* Task requirements
Scan the following material for the string "from" and copy each line in which it appears.

[Data excerpt start]

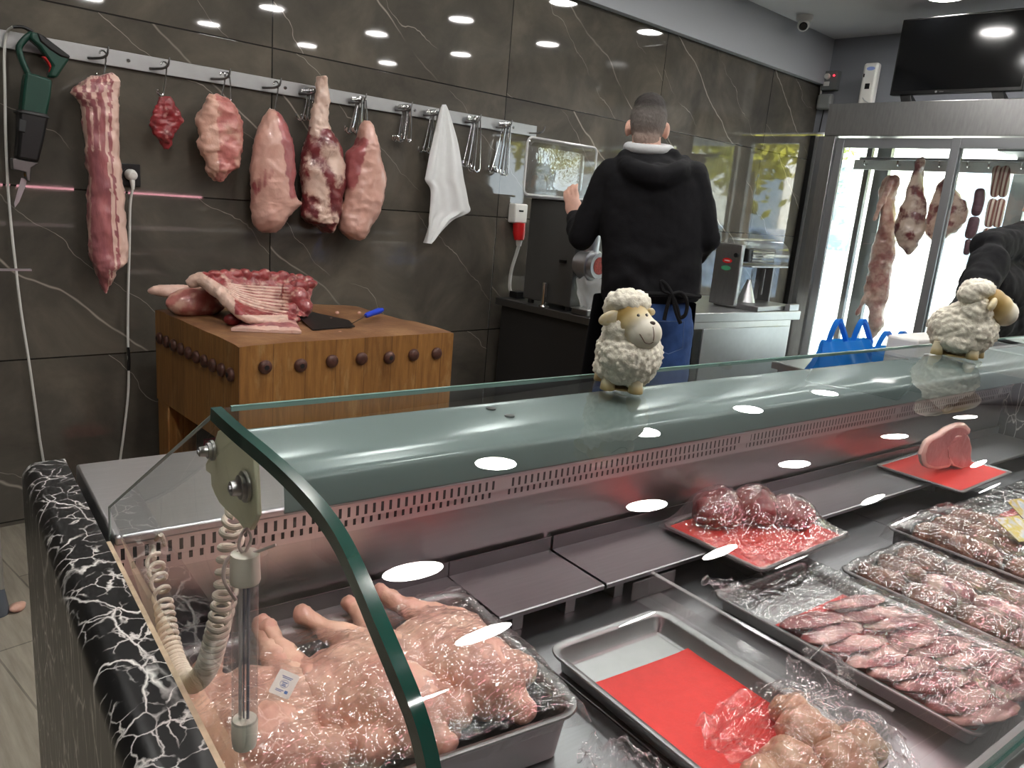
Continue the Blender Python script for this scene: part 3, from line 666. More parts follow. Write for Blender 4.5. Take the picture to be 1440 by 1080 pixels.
# ------------------------------------------------------------------ reciprocating saw on the rail
YS = YW - .07
def plate(px, y, th): return G().ext([at(a, b, Y=y) for a, b in px], (0, th, 0))
sw = root('reciprocating_saw', at(22, 292, Y=YS), 'green and black electric reciprocating saw hanging nose down from the rail', 'saw')
link('body', plate([(38, 101), (60, 107), (74, 112), (72, 135), (66, 166), (30, 158), (33, 130), (35, 112)], YS - .03, .06), M['green_plastic'], sw, bevel=.008)
link('handle_guard', G().tube(curve([at(a, b, Y=YS) for a, b in ((46, 47), (36, 54), (27, 66), (28, 76), (33, 90), (40, 105))], 20), .0105, 12), M['green_plastic'], sw)
link('grip', plate([(44, 44), (54, 46), (66, 56), (80, 68), (99, 79), (97, 85), (80, 110), (68, 108), (74, 92), (66, 80), (56, 66), (42, 54)], YS - .022, .044), M['green_plastic'], sw, bevel=.008)
link('grip_pad', plate([(52, 45), (62, 50), (80, 64), (100, 79), (97, 83), (86, 80), (70, 70), (56, 58)], YS - .026, .052), M['black'], sw, bevel=.006)
link('trigger', plate([(59, 79), (67, 79), (78, 94), (72, 103), (69, 101), (71, 95), (66, 86)], YS - .012, .02), M['red_plastic'], sw, bevel=.003)
link('nose', plate([(28, 152), (69, 160), (68, 170), (62, 200), (55, 229), (24, 223), (27, 190)], YS - .034, .068), M['black'], sw, bevel=.01)
link('nose_rib', plate([(27, 166), (38, 170), (36, 187), (26, 184)], YS - .038, .01).add(*(lambda h: (h.v, h.f))(plate([(25, 155), (70, 164), (70, 167), (25, 158)], YS - .037, .074))), plain('black_rubber', s(34, 35, 36), .6), sw, bevel=.003)
link('shoe', plate([(17, 222), (55, 229), (44, 236), (43, 256), (38, 254), (36, 242), (18, 238)], YS - .02, .04), M['steel_dark'], sw, bevel=.003)
link('clamp', plate([(36, 236), (44, 238), (42, 250), (35, 248)], YS - .014, .026), plain('brass', s(170, 130, 70), .35, .9), sw, bevel=.003)
link('blade', plate([(30, 250), (38, 252), (36, 262), (27, 284), (21, 292), (20, 286)], YS - .001, .002), M['steel_bright'], sw, smooth=False)
pts = [at(46, 45, Y=YS), at(32, 38, Y=YS), at(18, 38, Y=YS)]
link('cable_sleeve', G().tube(curve(pts, 14), [.007 - .0025 * i / 14 for i in range(15)], 10), M['black'], sw)
pts = [at(18, 38, Y=YS)] + [at(x, y, Y=YW - .03) for x, y in ((9, 48), (6, 80), (7, 130), (8, 190), (11, 260), (16, 320), (22, 375), (30, 440), (41, 510), (51, 580), (58, 630), (72, 690))] + [V((.78, 3.30, .02))]
link('cable', G().tube(curve(pts, 80), .0048, 8), M['cord'], sw)
# wall socket, plug and lead
c = V((1.043, YW, 1.392))
so = root('wall_socket', c - V((0, 0, .045)), 'black square wall socket beside the pork belly', 'socket')
link('plate', G().box(c.x - .045, c.x + .04, YW - .012, YW - .001, c.z - .045, c.z + .042), M['black'], so, bevel=.003)
link('recess', G().disc((c.x, YW - .012, c.z), (0, -1, 0), .027, .002, 24), plain('socket_well', s(8, 8, 8), .3), so)
pg = root('power_plug', c + V((0, -.014, -.02)), 'round white plug in the black wall socket with a long white lead', 'plug')
link('plug_body', G().tube([c + V((0, -.0145, 0)), c + V((0, -.03, 0)), c + V((0, -.045, -.002)), c + V((0, -.05, -.003))], [.022, .022, .019, .013], 20).tube([c + V((0, -.034, -.006)), c + V((.002, -.036, -.04)), c + V((.003, -.034, -.055))], [.012, .008, .006], 12), M['white'], pg)
pts = [c + V((.003, -.034, -.05))] + [at(x, y, Y=YW - .025) for x, y in ((183, 290), (182, 350), (180, 420), (180, 488), (181, 520), (180, 556), (174, 610), (168, 655))] + [V((.94, 3.33, .05))]
link('lead', G().tube(curve(pts, 70), .005, 8), M['cord'], pg)
link('tape_wrap', G().tube(curve([at(180, 488, Y=YW - .025), at(181, 505, Y=YW - .025), at(181, 521, Y=YW - .025)], 8), .0062, 10), M['black'], pg)

# ------------------------------------------------------------------ butcher's block
BX0, BX1, BY0, BY1, BZ = 1.085, 2.0, 2.45, 3.24, .88
bl = root('butcher_block', (1.54, 2.84, 0), 'heavy wooden butcher block with a row of rusty bolts around it', 'butcher block')
def blocktop(u, v):
    x = BX0 + (BX1 - BX0) * u; y = BY0 + (BY1 - BY0) * v
    dip = .022 * math.exp(-((u - .75) / .25) ** 2 - ((v - .6) / .3) ** 2) + .012 * max(0, (u - .8) * 5) * max(0, v - .3) - .022 * math.exp(-((u - .62) / .12) ** 2) * max(0, v - .7) * 3
    return V((x, y, BZ - dip - .006 * ((abs(u - .5) * 2) ** 12 + (abs(v - .5) * 2) ** 12) + .003 * mn.noise(V((x * 9, y * 9, 0)))))
n = 40; tp = G().grid(blocktop, n, n); g = G(); 
rim = [i for i in range(n + 1)] + [(n + 1) * k + n for k in range(1, n + 1)] + [n * (n + 1) + k for k in range(n - 1, -1, -1)] + [(n + 1) * k for k in range(n - 1, 0, -1)]
up = [tp.v[i] for i in rim]; lo = [V((p.x, p.y, .50)) for p in up]
g.loft([lo, up], cap=False); g.add(lo, [tuple(range(len(lo) - 1, -1, -1))])
link('block_body', g, M['wood'], bl, sharp=50)
link('chopping_top', tp, M['woodtop'], bl, sharp=0)
for x in (BX0 + .06, BX1 - .06):
    for y in (BY0 + .06, BY1 - .06): link('leg', G().box(x - .058, x + .058, y - .058, y + .058, 0, .501), M['wood'], bl, bevel=.006)
def bolt(c, d, hole):
    g = G().tube([c, c + d * .006, c + d * .013, c + d * .017], [.024, .025, .021, .013], 20)
    b = link('bolt', g, M['bolt'], bl)
    if hole: link('socket_hole', G().disc(c + d * .0165, d, .0095, .0012, 6), plain('bolt_hole', s(12, 9, 8), .8), b)
for i, x in enumerate((.092, .225, .35, .475, .60, .715, .83)): bolt(V((BX0 + x, BY0, [.795, .79, .795, .795, .79, .792, .79][i])), V((0, -1, 0)), i in (0, 1, 4))
for i in range(10): bolt(V((BX0, BY0 + .055 + .075 * i, .764)), V((-1, 0, 0)), i in (0, 7, 9))
g = G().box(1.22, 1.72, 2.62, 3.05, .012, .34)
cr_ = root('plastic_crate', (1.47, 2.83, 0), 'dark pink plastic crate stored under the butcher block', 'crate')
CRM = plain('pink_crate_plastic', s(150, 38, 74), .45)
for a in ((1.20, 1.74, 2.60, 2.615, .012, .36), (1.20, 1.74, 3.035, 3.05, .012, .36), (1.20, 1.215, 2.615, 3.035, .012, .36), (1.725, 1.74, 2.615, 3.035, .012, .36)): link('side', G().box(*a), CRM, cr_, bevel=.003)
link('bottom', G().box(1.215, 1.725, 2.615, 3.035, 0, .014), CRM, cr_)
tb = root('plastic_tub', (.96, 2.95, 0), 'small red plastic tub on the floor beside the wooden block', 'tub')
link('tub_body', G().tube([(.96, 2.95, 0), (.96, 2.95, .02), (.96, 2.95, .2), (.96, 2.95, .22)], [.07, .085, .1, .105], 28), M['red_plastic'], tb)

# meat on the block
def onb(x, y): return at(x, y, Z=BZ)
def pix(p):
    q = V(p) - CAM; d = q.dot(FW); return 720 + F_PX * q.dot(RT) / d, 540 - F_PX * q.dot(UP) / d
def rackp(u, v):
    A, B_, C_, D_ = at(270, 386, Y=2.98), at(441, 395, Y=3.04), at(434, 446, Y=2.84), at(352, 454, Y=2.68)
    return A.lerp(B_, u).lerp(D_.lerp(C_, u), v)
rn = V((-.15, -.75, .6)).normalized()
def rackf(u, v): return rackp(u, v) + rn * (.025 * math.sin(math.pi * u) - .055 * math.exp(-((u - .5) / .3) ** 2) * math.sin(math.pi * min(1, v * 1.1)))
NU, NV = 60, 40
fr = G().grid(rackf, NU, NV); bk = [p + V((.02, .045, -.006)) for p in fr.v]
g = G().add(fr.v, fr.f); g.add(bk, [tuple(reversed(f)) for f in fr.f]); nn = (NU + 1) * (NV + 1)
rm = [i for i in range(NU)] + [(NU + 1) * k + NU for k in range(NV)] + [NV * (NU + 1) + k for k in range(NU, 0, -1)] + [(NU + 1) * k for k in range(NV, 0, -1)]
g.f += [(rm[i], nn + rm[i], nn + rm[(i + 1) % len(rm)], rm[(i + 1) % len(rm)]) for i in range(len(rm))]
for i in range(11):                                   # backbone lumps along the top
    u = .16 + .80 * i / 10; c = rackf(u, .03) + V((0, .012, .004 + .008 * mn.noise(V((i * 1.7, 0, 0))))); g.ball(c, (.026, .024, .019 + .006 * (i % 2)), 16, 12)
for (x, y, Yd, r) in ((420, 402, 2.97, (.045, .04, .028)), (418, 420, 2.90, (.045, .045, .05)), (428, 433, 2.86, (.034, .034, .036)), (408, 436, 2.82, (.035, .03, .03)), (405, 415, 2.92, (.03, .03, .055)), (438, 399, 3.0, (.028, .02, .016))): g.ball(at(x, y, Y=Yd), r, 20, 14)
fl_ = curve([at(264, 400, Y=2.96), at(284, 393, Y=2.93), at(306, 408, Y=2.85), at(326, 430, Y=2.76), at(352, 449, Y=2.69), at(392, 451, Y=2.72), at(420, 449, Y=2.78)], 30)
g.tube(fl_, [.016, .02, .024, .026, .028, .029, .03, .03, .029, .028, .027, .026, .025, .024, .023, .022, .021, .02, .019, .018, .017, .017, .016, .016, .015, .015, .014, .014, .013, .012, .010], 14)
g = voxel(g, .0042, 2).noise(.0055, 26, 4, 10)
for p in g.v: p.z = max(p.z, BZ - .001)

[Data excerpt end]

* Exercise solution
Continue the Blender Python script for this scene: part 3, from line 666. More parts follow. Write for Blender 4.5. Take the picture to be 1440 by 1080 pixels.
sw = root('reciprocating_saw', at(22, 292, Y=YS), 'green and black electric reciprocating saw hanging nose down from the rail', 'saw')